> [SET EXERCISE]
Retype exactly what runs from the first line of the data to the line with "bpy.data.objects.remove(o, do_unlink=True)", keeping both of those lines and skipping pictures.

## start DATA SHOWN

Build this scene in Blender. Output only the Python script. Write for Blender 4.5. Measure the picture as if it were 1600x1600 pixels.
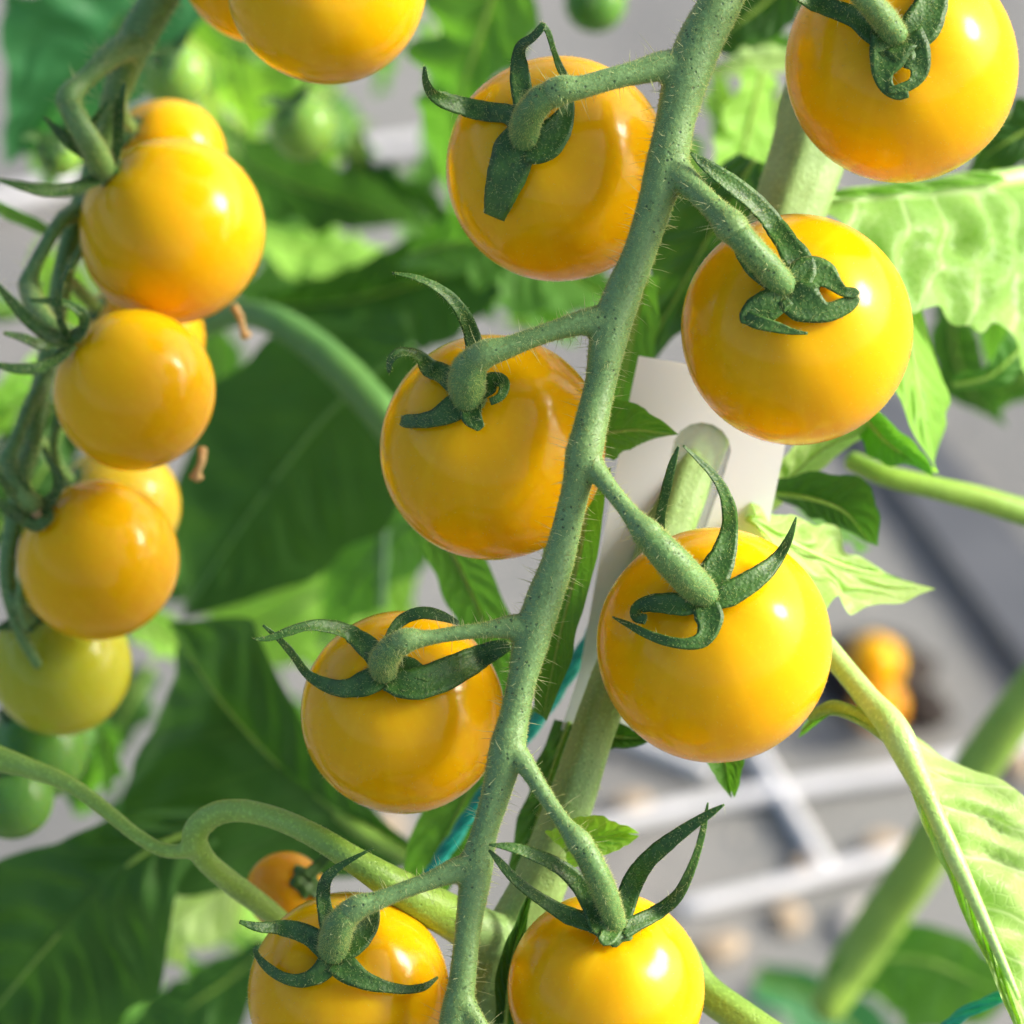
import bpy, math, random
import numpy as np
from mathutils import Vector, Matrix, noise

random.seed(7)
RNG = np.random.default_rng(11)
S = bpy.context.scene
for o in list(bpy.data.objects):
    bpy.data.objects.remove(o, do_unlink=True)

# ------------------------------------------------------------------ camera
PITCH = math.radians(40)
DIST = 450.0                      # mm from the lens to the truss in focus
PXMM = 12.9                       # photo pixels per mm at that distance
RX = np.array((1.0, 0, 0))
FW = np.array((0, math.cos(PITCH), -math.sin(PITCH)))
UP = np.array((0, math.sin(PITCH), math.cos(PITCH)))
BK = -FW
C0 = np.array((0, 0, 360.0))      # centre of the truss, 36 cm above the ground
CAM = C0 + BK * DIST
cd = bpy.data.cameras.new('camera')
cam = bpy.data.objects.new('camera', cd)
S.collection.objects.link(cam)
cam.matrix_world = Matrix(((RX[0], UP[0], BK[0], CAM[0] * .001), (RX[1], UP[1], BK[1], CAM[1] * .001),
                           (RX[2], UP[2], BK[2], CAM[2] * .001), (0, 0, 0, 1)))
cd.sensor_width = 36
cd.lens = 36 * DIST / (1600 / PXMM)
cd.clip_start = 0.02
cd.clip_end = 200
cd.dof.use_dof = True
cd.dof.focus_distance = (DIST + 1.5) * .001
cd.dof.aperture_fstop = cd.lens / 7.0
S.camera = cam

# ------------------------------------------------------------------ light
LC = np.array((0.84, 0.45, 0.24)); LC /= np.linalg.norm(LC)       # sun as the lens sees it: from the right, a little above
LW = RX * LC[0] + UP * LC[1] + BK * LC[2]
SUN_EL = math.asin(LW[2])
SUN_ROT = math.atan2(LW[0], LW[1])
w = bpy.data.worlds.new('World'); S.world = w; w.use_nodes = True
nt = w.node_tree
bg = nt.nodes['Background']
sky = nt.nodes.new('ShaderNodeTexSky'); sky.sky_type = 'NISHITA'; sky.sun_disc = False
sky.sun_elevation = SUN_EL; sky.sun_rotation = SUN_ROT; sky.air_density = .5; sky.dust_density = 3.6; sky.ozone_density = .2
nt.links.new(sky.outputs[0], bg.inputs[0]); bg.inputs[1].default_value = 0.15
sd = bpy.data.lights.new('sun', 'SUN'); sd.energy = 2.1; sd.angle = math.radians(17); sd.color = (1.0, 0.95, 0.86)
sun = bpy.data.objects.new('sun', sd); S.collection.objects.link(sun)
sun.rotation_euler = Vector(LW).to_track_quat('Z', 'Y').to_euler()
sun.location = (1.5, 0, 2)
S.view_settings.view_transform = 'Standard'; S.view_settings.look = 'None'
S.view_settings.exposure = 1.05; S.view_settings.gamma = 1.0
S.view_settings.use_curve_mapping = False
S.cycles.use_denoising = True
S.cycles.max_bounces = 6; S.cycles.transmission_bounces = 5
S.cycles.use_adaptive_sampling = True; S.cycles.adaptive_threshold = .02
S.cycles.caustics_reflective = False; S.cycles.caustics_refractive = False
S.cycles.sample_clamp_indirect = 6

# ------------------------------------------------------------------ placing: a photo pixel and a depth (mm, + towards the lens)
def W(px, py, z):
    s = (DIST - z) / DIST / PXMM
    return C0 + RX * ((px - 800) * s) + UP * ((800 - py) * s) + BK * z
def R(hw, z): return hw * (DIST - z) / DIST / PXMM
def G(px, py, h=0.0):
    d = FW + RX * ((px - 800) / PXMM / DIST) + UP * ((800 - py) / PXMM / DIST)
    return CAM + d * ((h - CAM[2]) / d[2])

# ------------------------------------------------------------------ objects
def link(name, data, parent=None):
    o = bpy.data.objects.new(name, data); S.collection.objects.link(o)
    if parent is not None: o.parent = parent
    return o
def tag(o, label, cat, group=None):
    o['label'] = label; o['category'] = cat
    if group: o['group'] = group
    return o
ORG = {}
def thing(name, label, cat, base, group=None):
    o = link(name, None); o.empty_display_size = .005
    o.location = Vector(base) * .001; ORG[o] = np.array(base, float)
    return tag(o, label, cat, group)
def mesh(name, v, f, mat, parent=None, smooth=True, uv=None, org=None):
    """v in mm, world; faces as a list (or an int array of triangles)"""
    v = np.asarray(v, float)
    if parent is not None: org = ORG[parent]
    elif org is None: org = v.mean(0)
    m = bpy.data.meshes.new(name)
    vv = (v - org) * .001
    if isinstance(f, np.ndarray):
        n = len(f); k = f.shape[1]
        m.vertices.add(len(vv)); m.vertices.foreach_set('co', vv.astype(np.float32).ravel())
        m.loops.add(n * k); m.loops.foreach_set('vertex_index', f.astype(np.int32).ravel())
        m.polygons.add(n); m.polygons.foreach_set('loop_start', np.arange(0, n * k, k, dtype=np.int32))
        m.update(calc_edges=True)
    else:
        m.from_pydata([tuple(x) for x in vv], [], f)
    m.polygons.foreach_set('use_smooth', np.full(len(m.polygons), smooth))
    if uv is not None:
        l = m.uv_layers.new(name='UVMap')
        vi = np.empty(len(m.loops), np.int32); m.loops.foreach_get('vertex_index', vi)
        l.data.foreach_set('uv', np.asarray(uv, np.float32)[vi].ravel())
    m.materials.append(mat)
    o = link(name, m, parent)
    ORG[o] = org
    if parent is None: o.location = Vector(org) * .001
    return o

# ------------------------------------------------------------------ materials
def N(nt, t, **k):
    n = nt.nodes.new(t)
    for a, b in k.items(): setattr(n, a, b)
    return n
def new_mat(name):
    m = bpy.data.materials.new(name); m.use_nodes = True
    return m, m.node_tree, m.node_tree.nodes['Principled BSDF']
def noise_tex(nt, scale, detail=3, coord=None, rough=.55):
    n = N(nt, 'ShaderNodeTexNoise'); n.inputs['Scale'].default_value = scale; n.inputs['Detail'].default_value = detail
    n.inputs['Roughness'].default_value = rough
    if coord is None:
        c = N(nt, 'ShaderNodeTexCoord'); nt.links.new(c.outputs['Object'], n.inputs['Vector'])
    else: nt.links.new(coord, n.inputs['Vector'])
    return n
def ramp(nt, src, stops):
    r = N(nt, 'ShaderNodeValToRGB'); e = r.color_ramp.elements
    while len(e) < len(stops): e.new(.5)
    for i, (p, c) in enumerate(stops): e[i].position = p; e[i].color = (*c, 1) if len(c) == 3 else c
    nt.links.new(src, r.inputs[0]); return r
def mixc(nt, fac, a, b, mode='MIX'):
    m = N(nt, 'ShaderNodeMix', data_type='RGBA', blend_type=mode)
    for sock, val in ((m.inputs[0], fac), (m.inputs[6], a), (m.inputs[7], b)):
        if hasattr(val, 'is_output'): nt.links.new(val, sock)
        elif isinstance(val, (int, float)): sock.default_value = val
        else: sock.default_value = (*val, 1)
    return m.outputs[2]
def math_(nt, op, a, b=None, c=None, clamp=False):
    m = N(nt, 'ShaderNodeMath', operation=op, use_clamp=clamp)
    for i, val in enumerate((a, b, c)):
        if val is None: continue
        if hasattr(val, 'is_output'): nt.links.new(val, m.inputs[i])
        else: m.inputs[i].default_value = val
    return m.outputs[0]
def bump(nt, h, strength, dist, p):
    b = N(nt, 'ShaderNodeBump'); b.inputs['Strength'].default_value = strength; b.inputs['Distance'].default_value = dist
    nt.links.new(h, b.inputs['Height']); nt.links.new(b.outputs[0], p.inputs['Normal']); return b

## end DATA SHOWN

> [ANSWER TO THIS TASK]
Build this scene in Blender. Output only the Python script. Write for Blender 4.5. Measure the picture as if it were 1600x1600 pixels.
import bpy, math, random
import numpy as np
from mathutils import Vector, Matrix, noise

random.seed(7)
RNG = np.random.default_rng(11)
S = bpy.context.scene
for o in list(bpy.data.objects):
    bpy.data.objects.remove(o, do_unlink=True)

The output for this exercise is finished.